--- Dataset content ---
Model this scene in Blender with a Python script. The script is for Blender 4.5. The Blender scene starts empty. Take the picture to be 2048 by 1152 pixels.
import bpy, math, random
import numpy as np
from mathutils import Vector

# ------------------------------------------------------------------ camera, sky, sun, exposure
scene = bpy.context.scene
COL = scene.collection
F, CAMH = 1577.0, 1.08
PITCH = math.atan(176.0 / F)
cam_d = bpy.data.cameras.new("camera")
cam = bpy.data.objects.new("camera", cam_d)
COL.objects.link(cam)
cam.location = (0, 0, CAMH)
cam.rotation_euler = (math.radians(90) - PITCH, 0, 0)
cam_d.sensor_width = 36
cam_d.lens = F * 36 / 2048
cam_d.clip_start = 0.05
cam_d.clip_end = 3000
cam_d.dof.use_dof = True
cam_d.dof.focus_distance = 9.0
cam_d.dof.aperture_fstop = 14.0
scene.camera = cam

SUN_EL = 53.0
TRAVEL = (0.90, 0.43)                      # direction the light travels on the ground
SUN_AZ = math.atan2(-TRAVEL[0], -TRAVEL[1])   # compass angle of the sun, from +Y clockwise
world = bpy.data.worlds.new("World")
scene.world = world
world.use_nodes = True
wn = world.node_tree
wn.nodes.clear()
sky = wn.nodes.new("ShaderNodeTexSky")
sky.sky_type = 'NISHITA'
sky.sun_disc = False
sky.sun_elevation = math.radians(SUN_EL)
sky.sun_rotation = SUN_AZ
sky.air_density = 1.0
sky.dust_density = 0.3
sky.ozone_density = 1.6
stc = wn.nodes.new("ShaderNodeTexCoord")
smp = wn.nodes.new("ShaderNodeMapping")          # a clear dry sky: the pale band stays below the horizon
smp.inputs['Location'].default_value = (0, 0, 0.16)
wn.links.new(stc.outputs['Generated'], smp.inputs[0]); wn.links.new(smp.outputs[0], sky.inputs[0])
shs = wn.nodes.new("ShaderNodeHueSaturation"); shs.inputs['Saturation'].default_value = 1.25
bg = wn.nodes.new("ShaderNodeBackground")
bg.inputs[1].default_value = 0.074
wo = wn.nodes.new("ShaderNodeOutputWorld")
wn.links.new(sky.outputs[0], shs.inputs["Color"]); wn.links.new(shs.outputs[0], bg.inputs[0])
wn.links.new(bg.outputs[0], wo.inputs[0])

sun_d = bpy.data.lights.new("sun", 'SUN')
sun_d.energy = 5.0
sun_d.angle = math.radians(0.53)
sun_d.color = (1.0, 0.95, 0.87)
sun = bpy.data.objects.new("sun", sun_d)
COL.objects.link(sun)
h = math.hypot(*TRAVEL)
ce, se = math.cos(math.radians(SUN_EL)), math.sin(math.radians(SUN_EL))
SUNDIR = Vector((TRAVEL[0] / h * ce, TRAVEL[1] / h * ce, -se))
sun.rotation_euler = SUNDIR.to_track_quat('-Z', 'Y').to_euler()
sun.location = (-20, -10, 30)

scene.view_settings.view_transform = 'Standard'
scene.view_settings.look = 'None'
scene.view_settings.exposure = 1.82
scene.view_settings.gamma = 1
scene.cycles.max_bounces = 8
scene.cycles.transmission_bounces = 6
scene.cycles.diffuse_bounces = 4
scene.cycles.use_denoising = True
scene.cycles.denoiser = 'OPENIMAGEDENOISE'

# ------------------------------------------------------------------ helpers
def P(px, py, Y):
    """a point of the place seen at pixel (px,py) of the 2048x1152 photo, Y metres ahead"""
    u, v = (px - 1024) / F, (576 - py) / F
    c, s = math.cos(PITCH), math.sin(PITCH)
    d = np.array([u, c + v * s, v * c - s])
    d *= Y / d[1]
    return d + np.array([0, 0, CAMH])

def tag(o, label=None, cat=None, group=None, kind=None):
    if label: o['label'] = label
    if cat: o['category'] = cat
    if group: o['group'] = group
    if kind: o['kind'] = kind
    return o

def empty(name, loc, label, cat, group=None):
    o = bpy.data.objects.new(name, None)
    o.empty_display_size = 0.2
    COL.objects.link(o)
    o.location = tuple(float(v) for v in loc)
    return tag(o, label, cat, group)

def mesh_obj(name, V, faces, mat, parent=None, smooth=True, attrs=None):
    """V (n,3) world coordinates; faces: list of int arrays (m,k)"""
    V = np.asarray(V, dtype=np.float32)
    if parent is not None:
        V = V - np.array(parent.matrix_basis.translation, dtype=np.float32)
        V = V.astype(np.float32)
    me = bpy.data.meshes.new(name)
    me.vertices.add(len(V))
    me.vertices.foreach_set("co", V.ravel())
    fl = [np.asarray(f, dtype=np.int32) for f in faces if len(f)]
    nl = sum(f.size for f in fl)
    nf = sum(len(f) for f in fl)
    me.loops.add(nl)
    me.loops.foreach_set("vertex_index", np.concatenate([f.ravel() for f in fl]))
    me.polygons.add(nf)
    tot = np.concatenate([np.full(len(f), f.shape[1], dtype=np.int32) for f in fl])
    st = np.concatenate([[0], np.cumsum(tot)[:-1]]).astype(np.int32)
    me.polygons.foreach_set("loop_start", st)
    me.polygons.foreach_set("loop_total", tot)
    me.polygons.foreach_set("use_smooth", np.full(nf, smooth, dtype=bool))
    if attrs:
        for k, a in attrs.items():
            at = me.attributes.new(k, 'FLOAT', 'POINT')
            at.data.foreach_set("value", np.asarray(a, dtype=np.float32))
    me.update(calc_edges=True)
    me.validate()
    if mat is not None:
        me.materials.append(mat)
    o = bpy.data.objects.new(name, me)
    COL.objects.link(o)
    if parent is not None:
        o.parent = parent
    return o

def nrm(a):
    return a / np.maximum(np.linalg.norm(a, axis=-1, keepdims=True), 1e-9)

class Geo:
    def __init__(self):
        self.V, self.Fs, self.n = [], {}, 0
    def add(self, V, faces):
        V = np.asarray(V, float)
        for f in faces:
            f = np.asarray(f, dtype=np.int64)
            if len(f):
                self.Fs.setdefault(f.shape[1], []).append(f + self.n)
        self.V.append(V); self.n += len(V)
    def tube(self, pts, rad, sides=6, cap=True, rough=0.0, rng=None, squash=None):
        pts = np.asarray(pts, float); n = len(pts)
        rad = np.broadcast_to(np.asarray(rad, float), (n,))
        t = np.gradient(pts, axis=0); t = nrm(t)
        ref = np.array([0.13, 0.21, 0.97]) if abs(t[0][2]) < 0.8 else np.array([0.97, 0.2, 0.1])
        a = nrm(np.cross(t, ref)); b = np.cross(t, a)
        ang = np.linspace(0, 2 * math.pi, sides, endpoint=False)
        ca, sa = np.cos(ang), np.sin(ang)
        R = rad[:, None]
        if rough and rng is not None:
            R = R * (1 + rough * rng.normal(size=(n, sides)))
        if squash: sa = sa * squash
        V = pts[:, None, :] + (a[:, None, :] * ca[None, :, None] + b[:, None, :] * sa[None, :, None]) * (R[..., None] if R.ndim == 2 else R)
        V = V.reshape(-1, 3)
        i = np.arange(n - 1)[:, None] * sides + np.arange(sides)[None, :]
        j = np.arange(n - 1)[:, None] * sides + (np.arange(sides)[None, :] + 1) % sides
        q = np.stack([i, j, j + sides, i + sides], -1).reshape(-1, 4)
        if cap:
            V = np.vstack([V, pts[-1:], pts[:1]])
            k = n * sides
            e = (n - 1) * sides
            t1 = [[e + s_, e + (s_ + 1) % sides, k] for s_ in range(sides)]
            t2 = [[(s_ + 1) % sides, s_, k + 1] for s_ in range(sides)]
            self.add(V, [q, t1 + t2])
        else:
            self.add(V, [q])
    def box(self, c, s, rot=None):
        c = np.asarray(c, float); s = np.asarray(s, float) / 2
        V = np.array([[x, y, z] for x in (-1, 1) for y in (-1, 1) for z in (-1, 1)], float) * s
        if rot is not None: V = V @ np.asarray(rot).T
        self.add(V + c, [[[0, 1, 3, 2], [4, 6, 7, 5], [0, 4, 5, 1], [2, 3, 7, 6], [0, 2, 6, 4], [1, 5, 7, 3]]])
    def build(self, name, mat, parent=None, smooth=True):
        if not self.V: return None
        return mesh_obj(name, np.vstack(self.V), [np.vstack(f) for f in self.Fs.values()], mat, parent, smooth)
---
» Exercise: Only the lines from the top of the data through the line that contains "scene.camera = cam" should be quoted, exactly as they stand.

» Reply to the exercise:
Model this scene in Blender with a Python script. The script is for Blender 4.5. The Blender scene starts empty. Take the picture to be 2048 by 1152 pixels.
import bpy, math, random
import numpy as np
from mathutils import Vector

# ------------------------------------------------------------------ camera, sky, sun, exposure
scene = bpy.context.scene
COL = scene.collection
F, CAMH = 1577.0, 1.08
PITCH = math.atan(176.0 / F)
cam_d = bpy.data.cameras.new("camera")
cam = bpy.data.objects.new("camera", cam_d)
COL.objects.link(cam)
cam.location = (0, 0, CAMH)
cam.rotation_euler = (math.radians(90) - PITCH, 0, 0)
cam_d.sensor_width = 36
cam_d.lens = F * 36 / 2048
cam_d.clip_start = 0.05
cam_d.clip_end = 3000
cam_d.dof.use_dof = True
cam_d.dof.focus_distance = 9.0
cam_d.dof.aperture_fstop = 14.0
scene.camera = cam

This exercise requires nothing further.